Former Rep. Brad Schneider declared Tuesday night that he was the Democrat who won the right to take on Republican incumbent Bob Dold in November.

And on Wednesday, primary rival Nancy Rotering agreed.

After all the voters were tallied, it became clear that north suburban Democrats had chosen Schneider, who has tussled with Dold twice before, to try to turn the recently red seat blue again in the 10th Congressional District.

Schneider, a 54-year-old management consultant from Deerfield, bested Rotering, mayor of Highland Park, with 54 percent of the vote, with all 411 precincts in Cook and Lake counties reporting.

Iran, a major issue to a large Jewish population in their district that champions Israel’s security, was the biggest divide between the two candidates. Schneider’s public opposition to the president’s Iran agreement cost him the support of several major Democrats, including U.S. Sen. Dick Durbin.

But before every last precinct had been counted, Schneider had declared victory Tuesday night at his campaign party in Deerfield as well as on Twitter: “Onward to victory November! #IL10”

But Rotering, who promoted herself as the solution to what she had called “a lack of courageous leadership” in the 10th, was not ready to concede defeat in the race on which she had already lent herself at least $345,000.

She had said she would wait for all the votes to come in.

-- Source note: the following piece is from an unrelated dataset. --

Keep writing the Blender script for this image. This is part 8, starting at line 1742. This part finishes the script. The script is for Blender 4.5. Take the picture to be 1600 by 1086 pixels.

Nor did the candidates speak to each other Tuesday night, according to the two campaigns.

By Wednesday morning, Rotering changed her mind and conceded.

“After the results were tallied this morning, I called Brad Schneider and congratulated him on his victory,” Rotering emailed to supporters.

Schneider, a married father of two sons, had won the 10th Congressional District seat in 2012, beating Dold; but he then lost to Dold in 2014.

November’s contest in the independent-minded north suburban district, which has flip-flopped in recent years, is expected to draw millions in outside money as Schneider faces Dold.

As of February 24, the last available campaign finance reports showed Schneider had raised more than $1.7 million for the primary but had just $300,000 left in cash on hand. Dold, who faced no primary challenger, was still sitting on $1.6 million as of late February.

The Democratic Congressional Campaign Committee had already named Schneider to its “Red to Blue” list of candidates it thinks can win seats from sitting Republicans.

The 10th District stretches up the North Shore from Winnetka through Waukegan to the Wisconsin line, west as far as Fox Lake and encompasses Mundelein, Buffalo Grove and parts of Mount Prospect and Des Plaines.